What follows is a listing. Return every line of it exactly.

____ Recorded data

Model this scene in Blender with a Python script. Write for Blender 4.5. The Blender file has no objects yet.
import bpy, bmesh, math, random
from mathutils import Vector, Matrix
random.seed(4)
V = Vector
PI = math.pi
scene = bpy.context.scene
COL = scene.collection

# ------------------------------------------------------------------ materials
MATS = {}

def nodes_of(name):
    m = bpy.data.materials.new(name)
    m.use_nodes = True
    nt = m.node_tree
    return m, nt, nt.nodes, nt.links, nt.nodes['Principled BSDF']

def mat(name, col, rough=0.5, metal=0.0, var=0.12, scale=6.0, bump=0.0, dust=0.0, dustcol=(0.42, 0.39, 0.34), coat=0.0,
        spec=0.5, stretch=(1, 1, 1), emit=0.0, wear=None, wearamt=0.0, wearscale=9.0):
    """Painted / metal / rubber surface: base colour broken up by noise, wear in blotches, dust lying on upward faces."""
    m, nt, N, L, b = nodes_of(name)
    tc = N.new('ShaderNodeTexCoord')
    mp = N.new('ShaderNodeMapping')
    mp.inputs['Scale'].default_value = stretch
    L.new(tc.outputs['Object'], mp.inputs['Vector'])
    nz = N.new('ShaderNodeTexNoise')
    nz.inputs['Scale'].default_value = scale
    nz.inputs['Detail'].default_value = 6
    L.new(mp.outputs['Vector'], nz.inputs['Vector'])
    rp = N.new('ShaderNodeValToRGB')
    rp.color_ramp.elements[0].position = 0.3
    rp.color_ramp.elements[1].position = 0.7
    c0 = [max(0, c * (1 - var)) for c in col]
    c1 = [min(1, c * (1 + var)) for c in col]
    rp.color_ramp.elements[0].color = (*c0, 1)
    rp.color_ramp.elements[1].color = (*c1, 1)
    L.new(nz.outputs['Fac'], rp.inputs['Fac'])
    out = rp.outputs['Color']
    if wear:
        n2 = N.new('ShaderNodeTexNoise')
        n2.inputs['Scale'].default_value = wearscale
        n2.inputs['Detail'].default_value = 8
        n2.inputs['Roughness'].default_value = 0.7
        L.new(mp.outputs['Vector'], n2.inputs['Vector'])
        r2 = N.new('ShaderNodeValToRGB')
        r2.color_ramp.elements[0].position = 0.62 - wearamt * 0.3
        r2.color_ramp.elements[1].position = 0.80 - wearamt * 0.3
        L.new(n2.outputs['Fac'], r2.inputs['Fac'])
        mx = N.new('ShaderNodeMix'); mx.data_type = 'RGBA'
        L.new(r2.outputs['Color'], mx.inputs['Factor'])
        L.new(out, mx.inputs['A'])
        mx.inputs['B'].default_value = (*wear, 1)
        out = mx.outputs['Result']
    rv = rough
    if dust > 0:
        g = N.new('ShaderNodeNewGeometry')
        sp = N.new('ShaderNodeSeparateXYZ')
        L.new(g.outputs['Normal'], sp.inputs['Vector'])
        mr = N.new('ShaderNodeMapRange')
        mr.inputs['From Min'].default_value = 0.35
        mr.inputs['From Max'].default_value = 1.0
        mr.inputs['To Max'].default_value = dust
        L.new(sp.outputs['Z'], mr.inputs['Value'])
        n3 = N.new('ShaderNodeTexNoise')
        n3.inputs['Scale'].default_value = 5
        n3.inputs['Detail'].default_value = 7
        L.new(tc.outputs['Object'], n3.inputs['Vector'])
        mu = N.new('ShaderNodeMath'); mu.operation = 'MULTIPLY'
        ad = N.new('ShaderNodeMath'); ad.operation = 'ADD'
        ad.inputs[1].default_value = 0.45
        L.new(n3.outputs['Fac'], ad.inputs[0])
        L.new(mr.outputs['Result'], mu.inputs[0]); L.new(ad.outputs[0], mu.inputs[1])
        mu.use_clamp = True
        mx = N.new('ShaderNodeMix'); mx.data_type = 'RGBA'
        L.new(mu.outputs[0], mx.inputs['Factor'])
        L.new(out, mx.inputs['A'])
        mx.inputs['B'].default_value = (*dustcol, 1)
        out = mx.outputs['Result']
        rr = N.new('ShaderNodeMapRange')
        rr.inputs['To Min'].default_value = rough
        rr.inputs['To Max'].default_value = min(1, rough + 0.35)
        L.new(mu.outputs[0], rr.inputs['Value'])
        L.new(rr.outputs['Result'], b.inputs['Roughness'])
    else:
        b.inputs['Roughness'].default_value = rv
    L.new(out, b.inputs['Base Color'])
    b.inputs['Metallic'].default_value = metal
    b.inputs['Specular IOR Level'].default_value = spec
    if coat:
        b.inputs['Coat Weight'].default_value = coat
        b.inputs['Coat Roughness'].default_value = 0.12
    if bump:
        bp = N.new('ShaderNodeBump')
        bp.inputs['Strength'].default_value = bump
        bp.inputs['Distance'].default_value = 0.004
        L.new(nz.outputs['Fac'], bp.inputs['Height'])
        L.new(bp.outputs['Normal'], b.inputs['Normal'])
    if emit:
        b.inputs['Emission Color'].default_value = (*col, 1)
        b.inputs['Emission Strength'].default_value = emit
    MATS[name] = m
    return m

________

- _In response_:
Model this scene in Blender with a Python script. Write for Blender 4.5. The Blender file has no objects yet.
import bpy, bmesh, math, random
from mathutils import Vector, Matrix
random.seed(4)
V = Vector
PI = math.pi
scene = bpy.context.scene
COL = scene.collection

# ------------------------------------------------------------------ materials
MATS = {}

def nodes_of(name):
    m = bpy.data.materials.new(name)
    m.use_nodes = True
    nt = m.node_tree
    return m, nt, nt.nodes, nt.links, nt.nodes['Principled BSDF']

def mat(name, col, rough=0.5, metal=0.0, var=0.12, scale=6.0, bump=0.0, dust=0.0, dustcol=(0.42, 0.39, 0.34), coat=0.0,
        spec=0.5, stretch=(1, 1, 1), emit=0.0, wear=None, wearamt=0.0, wearscale=9.0):
    """Painted / metal / rubber surface: base colour broken up by noise, wear in blotches, dust lying on upward faces."""
    m, nt, N, L, b = nodes_of(name)
    tc = N.new('ShaderNodeTexCoord')
    mp = N.new('ShaderNodeMapping')
    mp.inputs['Scale'].default_value = stretch
    L.new(tc.outputs['Object'], mp.inputs['Vector'])
    nz = N.new('ShaderNodeTexNoise')
    nz.inputs['Scale'].default_value = scale
    nz.inputs['Detail'].default_value = 6
    L.new(mp.outputs['Vector'], nz.inputs['Vector'])
    rp = N.new('ShaderNodeValToRGB')
    rp.color_ramp.elements[0].position = 0.3
    rp.color_ramp.elements[1].position = 0.7
    c0 = [max(0, c * (1 - var)) for c in col]
    c1 = [min(1, c * (1 + var)) for c in col]
    rp.color_ramp.elements[0].color = (*c0, 1)
    rp.color_ramp.elements[1].color = (*c1, 1)
    L.new(nz.outputs['Fac'], rp.inputs['Fac'])
    out = rp.outputs['Color']
    if wear:
        n2 = N.new('ShaderNodeTexNoise')
        n2.inputs['Scale'].default_value = wearscale
        n2.inputs['Detail'].default_value = 8
        n2.inputs['Roughness'].default_value = 0.7
        L.new(mp.outputs['Vector'], n2.inputs['Vector'])
        r2 = N.new('ShaderNodeValToRGB')
        r2.color_ramp.elements[0].position = 0.62 - wearamt * 0.3
        r2.color_ramp.elements[1].position = 0.80 - wearamt * 0.3
        L.new(n2.outputs['Fac'], r2.inputs['Fac'])
        mx = N.new('ShaderNodeMix'); mx.data_type = 'RGBA'
        L.new(r2.outputs['Color'], mx.inputs['Factor'])
        L.new(out, mx.inputs['A'])
        mx.inputs['B'].default_value = (*wear, 1)
        out = mx.outputs['Result']
    rv = rough
    if dust > 0:
        g = N.new('ShaderNodeNewGeometry')
        sp = N.new('ShaderNodeSeparateXYZ')
        L.new(g.outputs['Normal'], sp.inputs['Vector'])
        mr = N.new('ShaderNodeMapRange')
        mr.inputs['From Min'].default_value = 0.35
        mr.inputs['From Max'].default_value = 1.0
        mr.inputs['To Max'].default_value = dust
        L.new(sp.outputs['Z'], mr.inputs['Value'])
        n3 = N.new('ShaderNodeTexNoise')
        n3.inputs['Scale'].default_value = 5
        n3.inputs['Detail'].default_value = 7
        L.new(tc.outputs['Object'], n3.inputs['Vector'])
        mu = N.new('ShaderNodeMath'); mu.operation = 'MULTIPLY'
        ad = N.new('ShaderNodeMath'); ad.operation = 'ADD'
        ad.inputs[1].default_value = 0.45
        L.new(n3.outputs['Fac'], ad.inputs[0])
        L.new(mr.outputs['Result'], mu.inputs[0]); L.new(ad.outputs[0], mu.inputs[1])
        mu.use_clamp = True
        mx = N.new('ShaderNodeMix'); mx.data_type = 'RGBA'
        L.new(mu.outputs[0], mx.inputs['Factor'])
        L.new(out, mx.inputs['A'])
        mx.inputs['B'].default_value = (*dustcol, 1)
        out = mx.outputs['Result']
        rr = N.new('ShaderNodeMapRange')
        rr.inputs['To Min'].default_value = rough
        rr.inputs['To Max'].default_value = min(1, rough + 0.35)
        L.new(mu.outputs[0], rr.inputs['Value'])
        L.new(rr.outputs['Result'], b.inputs['Roughness'])
    else:
        b.inputs['Roughness'].default_value = rv
    L.new(out, b.inputs['Base Color'])
    b.inputs['Metallic'].default_value = metal
    b.inputs['Specular IOR Level'].default_value = spec
    if coat:
        b.inputs['Coat Weight'].default_value = coat
        b.inputs['Coat Roughness'].default_value = 0.12
    if bump:
        bp = N.new('ShaderNodeBump')
        bp.inputs['Strength'].default_value = bump
        bp.inputs['Distance'].default_value = 0.004
        L.new(nz.outputs['Fac'], bp.inputs['Height'])
        L.new(bp.outputs['Normal'], b.inputs['Normal'])
    if emit:
        b.inputs['Emission Color'].default_value = (*col, 1)
        b.inputs['Emission Strength'].default_value = emit
    MATS[name] = m
    return m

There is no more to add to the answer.